### Problem to work on
Give back the full listing, character for character, with no pictures.

### Raw data
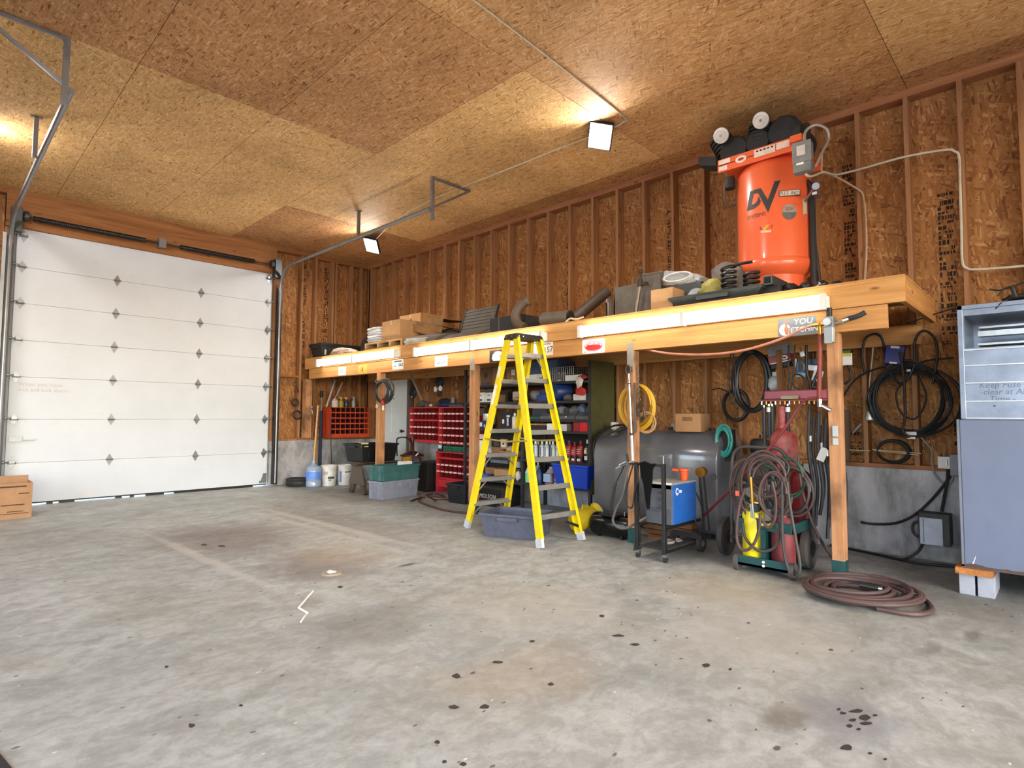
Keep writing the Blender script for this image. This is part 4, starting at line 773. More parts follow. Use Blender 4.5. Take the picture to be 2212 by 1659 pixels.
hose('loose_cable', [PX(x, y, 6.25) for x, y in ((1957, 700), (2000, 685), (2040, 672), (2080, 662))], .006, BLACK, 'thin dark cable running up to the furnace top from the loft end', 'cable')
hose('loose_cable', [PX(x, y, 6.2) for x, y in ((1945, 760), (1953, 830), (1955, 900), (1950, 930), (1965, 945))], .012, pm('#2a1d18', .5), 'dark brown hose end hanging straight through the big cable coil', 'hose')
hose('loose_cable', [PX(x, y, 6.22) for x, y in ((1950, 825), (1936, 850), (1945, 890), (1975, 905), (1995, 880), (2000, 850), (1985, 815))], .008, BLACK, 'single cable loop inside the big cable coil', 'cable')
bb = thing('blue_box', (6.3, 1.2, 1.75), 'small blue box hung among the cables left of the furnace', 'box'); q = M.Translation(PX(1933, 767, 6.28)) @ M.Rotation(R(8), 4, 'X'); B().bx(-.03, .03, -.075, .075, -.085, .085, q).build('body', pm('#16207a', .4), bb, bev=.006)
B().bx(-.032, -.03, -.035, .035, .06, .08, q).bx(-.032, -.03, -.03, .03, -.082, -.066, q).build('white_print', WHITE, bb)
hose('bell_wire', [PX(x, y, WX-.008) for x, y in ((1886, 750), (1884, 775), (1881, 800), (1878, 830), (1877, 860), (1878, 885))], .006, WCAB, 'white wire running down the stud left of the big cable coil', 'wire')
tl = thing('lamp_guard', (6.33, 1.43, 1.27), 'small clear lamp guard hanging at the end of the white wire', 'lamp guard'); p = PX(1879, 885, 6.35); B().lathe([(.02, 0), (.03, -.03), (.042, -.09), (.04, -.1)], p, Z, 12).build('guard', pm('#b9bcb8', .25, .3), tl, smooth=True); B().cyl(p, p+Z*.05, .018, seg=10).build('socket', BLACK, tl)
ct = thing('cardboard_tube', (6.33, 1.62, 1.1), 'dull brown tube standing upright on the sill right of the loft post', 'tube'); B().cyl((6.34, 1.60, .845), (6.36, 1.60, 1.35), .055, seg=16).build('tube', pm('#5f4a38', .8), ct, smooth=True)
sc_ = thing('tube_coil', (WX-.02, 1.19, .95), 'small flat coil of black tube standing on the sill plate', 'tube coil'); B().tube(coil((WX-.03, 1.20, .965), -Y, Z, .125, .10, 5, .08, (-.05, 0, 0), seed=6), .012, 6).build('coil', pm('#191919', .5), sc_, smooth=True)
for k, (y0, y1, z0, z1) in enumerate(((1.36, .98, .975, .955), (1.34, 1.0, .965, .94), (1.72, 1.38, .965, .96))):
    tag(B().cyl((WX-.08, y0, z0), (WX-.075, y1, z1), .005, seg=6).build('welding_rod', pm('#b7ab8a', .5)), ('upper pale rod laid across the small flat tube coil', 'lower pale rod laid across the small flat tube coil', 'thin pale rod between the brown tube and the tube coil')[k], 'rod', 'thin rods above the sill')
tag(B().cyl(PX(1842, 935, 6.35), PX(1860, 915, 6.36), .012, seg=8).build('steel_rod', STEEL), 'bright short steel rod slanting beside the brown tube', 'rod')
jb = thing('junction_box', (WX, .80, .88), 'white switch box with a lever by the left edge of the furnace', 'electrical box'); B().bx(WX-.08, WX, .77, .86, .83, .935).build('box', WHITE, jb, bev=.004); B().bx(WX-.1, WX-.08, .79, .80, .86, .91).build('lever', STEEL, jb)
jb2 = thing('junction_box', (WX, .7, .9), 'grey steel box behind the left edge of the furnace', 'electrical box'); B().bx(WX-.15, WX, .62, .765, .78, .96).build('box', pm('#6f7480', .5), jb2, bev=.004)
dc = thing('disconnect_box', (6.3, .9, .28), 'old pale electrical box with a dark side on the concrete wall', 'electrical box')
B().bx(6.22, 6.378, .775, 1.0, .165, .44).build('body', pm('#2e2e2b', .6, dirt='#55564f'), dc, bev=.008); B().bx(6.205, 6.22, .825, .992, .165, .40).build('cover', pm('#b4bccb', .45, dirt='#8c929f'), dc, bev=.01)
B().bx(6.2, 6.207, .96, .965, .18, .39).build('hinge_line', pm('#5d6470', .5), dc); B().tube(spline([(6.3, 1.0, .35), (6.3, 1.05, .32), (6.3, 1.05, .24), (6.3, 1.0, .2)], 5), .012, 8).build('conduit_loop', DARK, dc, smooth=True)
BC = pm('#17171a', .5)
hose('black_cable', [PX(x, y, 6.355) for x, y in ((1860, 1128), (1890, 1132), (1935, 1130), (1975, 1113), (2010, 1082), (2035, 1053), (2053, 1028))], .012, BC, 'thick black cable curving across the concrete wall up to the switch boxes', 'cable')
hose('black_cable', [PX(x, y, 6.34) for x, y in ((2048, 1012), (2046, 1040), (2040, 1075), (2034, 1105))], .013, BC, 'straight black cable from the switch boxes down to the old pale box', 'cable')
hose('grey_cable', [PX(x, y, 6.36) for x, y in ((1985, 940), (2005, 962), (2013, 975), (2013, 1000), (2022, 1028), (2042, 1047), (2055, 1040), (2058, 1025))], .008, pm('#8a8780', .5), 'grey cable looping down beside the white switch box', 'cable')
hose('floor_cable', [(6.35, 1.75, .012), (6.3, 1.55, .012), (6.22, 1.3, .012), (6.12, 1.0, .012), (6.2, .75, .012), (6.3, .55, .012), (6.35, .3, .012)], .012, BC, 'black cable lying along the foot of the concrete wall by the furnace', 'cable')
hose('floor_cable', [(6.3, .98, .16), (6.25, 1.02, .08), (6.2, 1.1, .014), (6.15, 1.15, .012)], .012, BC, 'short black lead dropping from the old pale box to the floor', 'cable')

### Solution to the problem
Keep writing the Blender script for this image. This is part 4, starting at line 773. More parts follow. Use Blender 4.5. Take the picture to be 2212 by 1659 pixels.
hose('loose_cable', [PX(x, y, 6.25) for x, y in ((1957, 700), (2000, 685), (2040, 672), (2080, 662))], .006, BLACK, 'thin dark cable running up to the furnace top from the loft end', 'cable')
hose('loose_cable', [PX(x, y, 6.2) for x, y in ((1945, 760), (1953, 830), (1955, 900), (1950, 930), (1965, 945))], .012, pm('#2a1d18', .5), 'dark brown hose end hanging straight through the big cable coil', 'hose')
hose('loose_cable', [PX(x, y, 6.22) for x, y in ((1950, 825), (1936, 850), (1945, 890), (1975, 905), (1995, 880), (2000, 850), (1985, 815))], .008, BLACK, 'single cable loop inside the big cable coil', 'cable')
bb = thing('blue_box', (6.3, 1.2, 1.75), 'small blue box hung among the cables left of the furnace', 'box'); q = M.Translation(PX(1933, 767, 6.28)) @ M.Rotation(R(8), 4, 'X'); B().bx(-.03, .03, -.075, .075, -.085, .085, q).build('body', pm('#16207a', .4), bb, bev=.006)
B().bx(-.032, -.03, -.035, .035, .06, .08, q).bx(-.032, -.03, -.03, .03, -.082, -.066, q).build('white_print', WHITE, bb)
hose('bell_wire', [PX(x, y, WX-.008) for x, y in ((1886, 750), (1884, 775), (1881, 800), (1878, 830), (1877, 860), (1878, 885))], .006, WCAB, 'white wire running down the stud left of the big cable coil', 'wire')
tl = thing('lamp_guard', (6.33, 1.43, 1.27), 'small clear lamp guard hanging at the end of the white wire', 'lamp guard'); p = PX(1879, 885, 6.35); B().lathe([(.02, 0), (.03, -.03), (.042, -.09), (.04, -.1)], p, Z, 12).build('guard', pm('#b9bcb8', .25, .3), tl, smooth=True); B().cyl(p, p+Z*.05, .018, seg=10).build('socket', BLACK, tl)
ct = thing('cardboard_tube', (6.33, 1.62, 1.1), 'dull brown tube standing upright on the sill right of the loft post', 'tube'); B().cyl((6.34, 1.60, .845), (6.36, 1.60, 1.35), .055, seg=16).build('tube', pm('#5f4a38', .8), ct, smooth=True)
sc_ = thing('tube_coil', (WX-.02, 1.19, .95), 'small flat coil of black tube standing on the sill plate', 'tube coil'); B().tube(coil((WX-.03, 1.20, .965), -Y, Z, .125, .10, 5, .08, (-.05, 0, 0), seed=6), .012, 6).build('coil', pm('#191919', .5), sc_, smooth=True)
for k, (y0, y1, z0, z1) in enumerate(((1.36, .98, .975, .955), (1.34, 1.0, .965, .94), (1.72, 1.38, .965, .96))):
    tag(B().cyl((WX-.08, y0, z0), (WX-.075, y1, z1), .005, seg=6).build('welding_rod', pm('#b7ab8a', .5)), ('upper pale rod laid across the small flat tube coil', 'lower pale rod laid across the small flat tube coil', 'thin pale rod between the brown tube and the tube coil')[k], 'rod', 'thin rods above the sill')
tag(B().cyl(PX(1842, 935, 6.35), PX(1860, 915, 6.36), .012, seg=8).build('steel_rod', STEEL), 'bright short steel rod slanting beside the brown tube', 'rod')
jb = thing('junction_box', (WX, .80, .88), 'white switch box with a lever by the left edge of the furnace', 'electrical box'); B().bx(WX-.08, WX, .77, .86, .83, .935).build('box', WHITE, jb, bev=.004); B().bx(WX-.1, WX-.08, .79, .80, .86, .91).build('lever', STEEL, jb)
jb2 = thing('junction_box', (WX, .7, .9), 'grey steel box behind the left edge of the furnace', 'electrical box'); B().bx(WX-.15, WX, .62, .765, .78, .96).build('box', pm('#6f7480', .5), jb2, bev=.004)
dc = thing('disconnect_box', (6.3, .9, .28), 'old pale electrical box with a dark side on the concrete wall', 'electrical box')
B().bx(6.22, 6.378, .775, 1.0, .165, .44).build('body', pm('#2e2e2b', .6, dirt='#55564f'), dc, bev=.008); B().bx(6.205, 6.22, .825, .992, .165, .40).build('cover', pm('#b4bccb', .45, dirt='#8c929f'), dc, bev=.01)
B().bx(6.2, 6.207, .96, .965, .18, .39).build('hinge_line', pm('#5d6470', .5), dc); B().tube(spline([(6.3, 1.0, .35), (6.3, 1.05, .32), (6.3, 1.05, .24), (6.3, 1.0, .2)], 5), .012, 8).build('conduit_loop', DARK, dc, smooth=True)
BC = pm('#17171a', .5)
hose('black_cable', [PX(x, y, 6.355) for x, y in ((1860, 1128), (1890, 1132), (1935, 1130), (1975, 1113), (2010, 1082), (2035, 1053), (2053, 1028))], .012, BC, 'thick black cable curving across the concrete wall up to the switch boxes', 'cable')
hose('black_cable', [PX(x, y, 6.34) for x, y in ((2048, 1012), (2046, 1040), (2040, 1075), (2034, 1105))], .013, BC, 'straight black cable from the switch boxes down to the old pale box', 'cable')
hose('grey_cable', [PX(x, y, 6.36) for x, y in ((1985, 940), (2005, 962), (2013, 975), (2013, 1000), (2022, 1028), (2042, 1047), (2055, 1040), (2058, 1025))], .008, pm('#8a8780', .5), 'grey cable looping down beside the white switch box', 'cable')
hose('floor_cable', [(6.35, 1.75, .012), (6.3, 1.55, .012), (6.22, 1.3, .012), (6.12, 1.0, .012), (6.2, .75, .012), (6.3, .55, .012), (6.35, .3, .012)], .012, BC, 'black cable lying along the foot of the concrete wall by the furnace', 'cable')
hose('floor_cable', [(6.3, .98, .16), (6.25, 1.02, .08), (6.2, 1.1, .014), (6.15, 1.15, .012)], .012, BC, 'short black lead dropping from the old pale box to the floor', 'cable')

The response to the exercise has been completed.